カトリーヌ・ドヌ―ヴ、オードリー・ヘップバーン、ロミー・シュナイダ―などなど、多くの女優のドレス姿が、まるでそらで暗記しているかのように、目の前のスクリーンに浮かびます。
装飾を排した、そのドレスは、その女優の個性を一層はっきり際立たせます。
リトル・ブラック・ドレスは、隠すドレスではありません。
個性を引き出すということ、つまり、着る人の本質をあらわにしてしまうドレスです。
あなたが何を考えているか、
どうやって生きているか、
信頼できる存在か、
はたまた、単なるうそつきか、
努力家か、そうではないか、
ミニマムで、しかも黒ということは、これらを露呈させます。
もう隠しようがありません。
と同時に、他人に見られているような錯覚を生じさせます。
女優のためのドレスとは、つまりそういうことです。
女優、つまり、日常でも、ドラマでも、常にだれかに注目されている存在、
だれか他人の目のための特別な「女性」の姿を期待され、それにこたえる存在、
そのための努力もするし、そしてそれにプライドを持つ、そんな存在です。
ですから、リトル・ブラック・ドレスを身につけるとき、
気を抜くわけにはいきません。
変なしわができていないか、ストッキングに小さな毛玉はできていないか、後ろ姿は完璧か、
ふさわしい下着を身につけているか、メイクはきちんとしているか、いつも以上に、入念にチェックが必要となります。

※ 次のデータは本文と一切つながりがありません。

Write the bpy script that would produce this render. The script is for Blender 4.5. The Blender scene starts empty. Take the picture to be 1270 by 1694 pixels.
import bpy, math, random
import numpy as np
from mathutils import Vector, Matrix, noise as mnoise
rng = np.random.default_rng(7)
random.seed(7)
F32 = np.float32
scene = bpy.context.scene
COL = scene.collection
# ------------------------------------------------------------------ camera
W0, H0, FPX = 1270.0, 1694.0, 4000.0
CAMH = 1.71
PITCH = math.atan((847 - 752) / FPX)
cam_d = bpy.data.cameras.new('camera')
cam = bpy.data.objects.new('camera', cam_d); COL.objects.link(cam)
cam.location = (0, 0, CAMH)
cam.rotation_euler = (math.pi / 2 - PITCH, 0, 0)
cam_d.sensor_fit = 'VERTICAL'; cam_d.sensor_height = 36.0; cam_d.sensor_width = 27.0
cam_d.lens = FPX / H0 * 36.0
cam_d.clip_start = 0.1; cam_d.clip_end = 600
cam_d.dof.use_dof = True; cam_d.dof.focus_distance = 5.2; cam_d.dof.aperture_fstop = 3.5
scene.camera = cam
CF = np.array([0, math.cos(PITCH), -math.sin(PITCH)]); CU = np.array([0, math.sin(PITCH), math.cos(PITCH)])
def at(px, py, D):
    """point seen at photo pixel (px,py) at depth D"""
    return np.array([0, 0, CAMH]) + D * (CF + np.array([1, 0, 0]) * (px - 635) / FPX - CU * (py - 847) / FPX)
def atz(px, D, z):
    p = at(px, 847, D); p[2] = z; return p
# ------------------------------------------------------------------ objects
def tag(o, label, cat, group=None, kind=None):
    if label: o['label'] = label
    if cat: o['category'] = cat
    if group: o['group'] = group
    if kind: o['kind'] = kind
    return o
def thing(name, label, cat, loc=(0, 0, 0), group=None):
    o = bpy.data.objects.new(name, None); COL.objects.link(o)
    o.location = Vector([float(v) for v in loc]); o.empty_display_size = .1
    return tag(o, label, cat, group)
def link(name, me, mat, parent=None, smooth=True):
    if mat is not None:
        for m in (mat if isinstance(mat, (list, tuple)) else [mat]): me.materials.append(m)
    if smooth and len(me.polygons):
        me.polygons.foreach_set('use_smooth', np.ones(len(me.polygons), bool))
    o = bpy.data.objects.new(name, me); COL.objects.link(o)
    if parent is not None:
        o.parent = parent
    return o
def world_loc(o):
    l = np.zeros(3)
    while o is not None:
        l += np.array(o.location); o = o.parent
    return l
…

確かに、リトル・ブラック・ドレスは、上に書いた方法で、日常でも着用することは可能です。
パーティーなどの場合は、コットンは避け、光っているアクセサリーをつければ、どんな場に出ても通用します。
それだけ万能のドレスです。
でも、1つ忘れてはいけないのです。
リトル・ブラック・ドレスは、まるで試験用紙です。
あなたを試します。
何を食べてるの?
どんな言葉づかいなの?
運動はしてる?
どんな人と付き合ってる?
お料理はできるの?
バッグの中はちゃんと整理整頓されてる?
そして、最後の質問はこれです。
あなたはだれか、または自分にうそをついていない?
他人は、あなたのリトル・ブラック・ドレスを着た姿から、
これらの答えを見つけるでしょう。
正解はありません。
答えは、人それぞれですから。
その答えを、他人に知られても大丈夫と思ったなら、
リトル・ブラック・ドレスを着て出かけましょう。
見られることによって、あなたの中に眠っていた、女優の魂が目覚めるかもしれません。
女優の魂が目覚めたなら、もうあなたは新しいテレビドラマのストーリーを楽しみにする必要などありません。
あなたが楽しみにすべきなのは、あなた自身の物語なのですから。
☆写真は、シャネルのドレスを着たカトリーヌ・ドヌ―ヴ。リトル・ブラック・ドレスで一番に思い出すのは、この方の「昼顔」でのサンローランのドレスです。